Nearly 50 years into a career in education, Dr. Jane (Emerson) Blystone ’80 isn’t ready to slow down.

The 71-year-old Edinboro alumna is a decorated educator, scholastic journalism advocate, mentor, fabric artist and school board member who has devoted her life to serving others.

“I’m not going to just sit in a rocking chair,” Blystone said jokingly. “Helping people level up and see their potential is the driving force behind what I do. That’s the thing that I love about education.”

After graduating from Corry High School and earning a bachelor’s degree in communication and journalism from Cedarville University, she taught English and journalism for two years at a private school in Indianapolis. There, she also served as advisor of student publications.

Blystone returned to the Erie region and accepted a faculty position in the North East School District, where she taught English and journalism for 29 years. As the student publications advisor for 26 years, she oversaw the student newspaper and yearbook and helped students start a literary magazine.

“It was a great experience because I really taught students to take control of their own publications,” she said. “It wasn’t my publication. It was theirs.”

Recognizing that some of her high school students were struggling with reading and comprehension, Blystone enrolled in a Master of Education in Reading program with reading specialist certification at Edinboro.

“I just fell in love with Edinboro, even though I was a grad student at the time,” Blystone said. “I love the campus. I love the professors. I loved everything that I learned there, and I still use it today.”

She later earned a Ph.D. in rhetoric and linguistics from IUP and a K-12 principal certification in educational leadership from PennWest California.

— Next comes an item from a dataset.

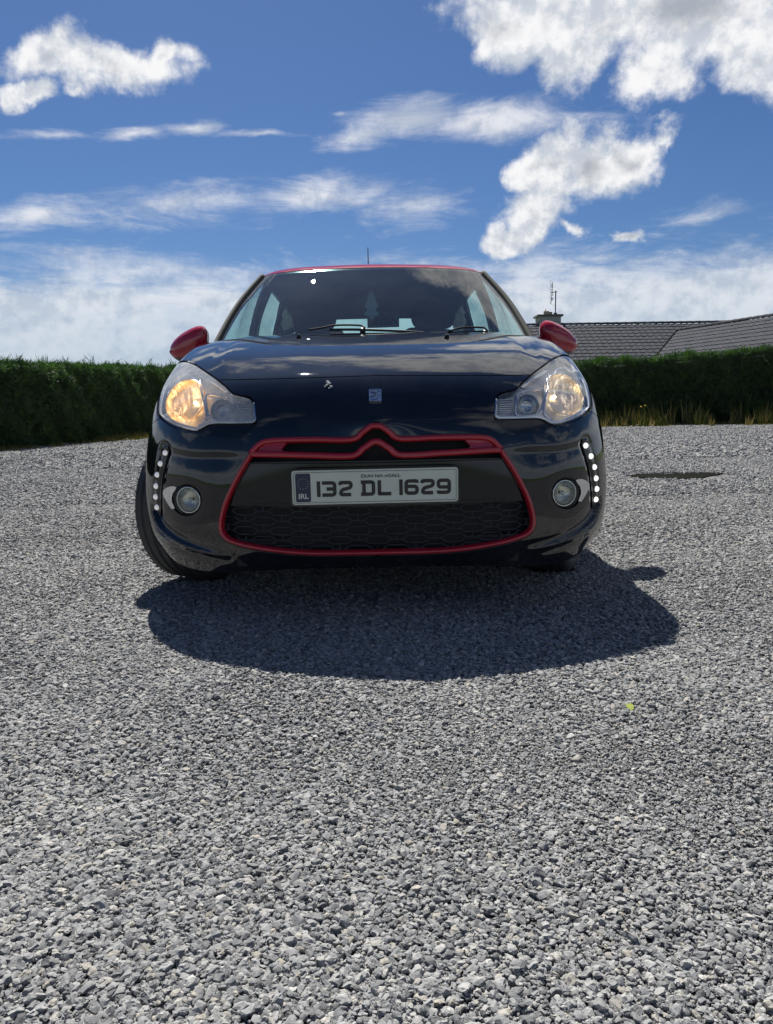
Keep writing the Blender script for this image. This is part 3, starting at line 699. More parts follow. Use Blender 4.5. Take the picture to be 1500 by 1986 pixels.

From August 2008 until May 2016, Blystone was director of Graduate Studies in Secondary Education at Mercyhurst University, where she continues to teach English. She has served as an elected member of the North East School Board since 2009.

Outside the classroom, Blystone has dedicated her time and talents to the Pennsylvania School Press Association (PSPA) and the Journalism Education Association (JEA), which supports free and responsible scholastic journalism. She was JEA Region 7 director from 2009-2014 and currently counsels and encourages mentees around the world as chair of the JEA Mentoring Program.

“I worked with the Scholastic Press Rights committee, and we helped advisors and students across the country whose publications were being censored,” Blystone said. “Last year, I placed more than 100 mentees with mentors. It’s been a great joy to take my skills as an educator and build them up to the next level.”

In 2011, the PSPA named its Student Journalist of the Year Scholarship after Blystone, who has been a vital member of the organization since 1983 and served five terms as president.

“It's been an honor to work with teachers across the state, and, more importantly, it’s been an honor to work with some amazing student journalists,” she said. “Students are the only authentic reporters of what goes on inside American high schools.”

Blystone was recognized for her contributions to scholastic journalism with the Carl Towley Award at the JEA national convention last November in St. Louis.

“I was so floored because I never even thought anything about that award for me. I was pretty overwhelmed by the nomination,” she said. “I think one of the biggest things I learned in Edinboro is that as a teacher, you always have to be two things: You have to be a researcher, and you have to be an advocate for children. I have done that.”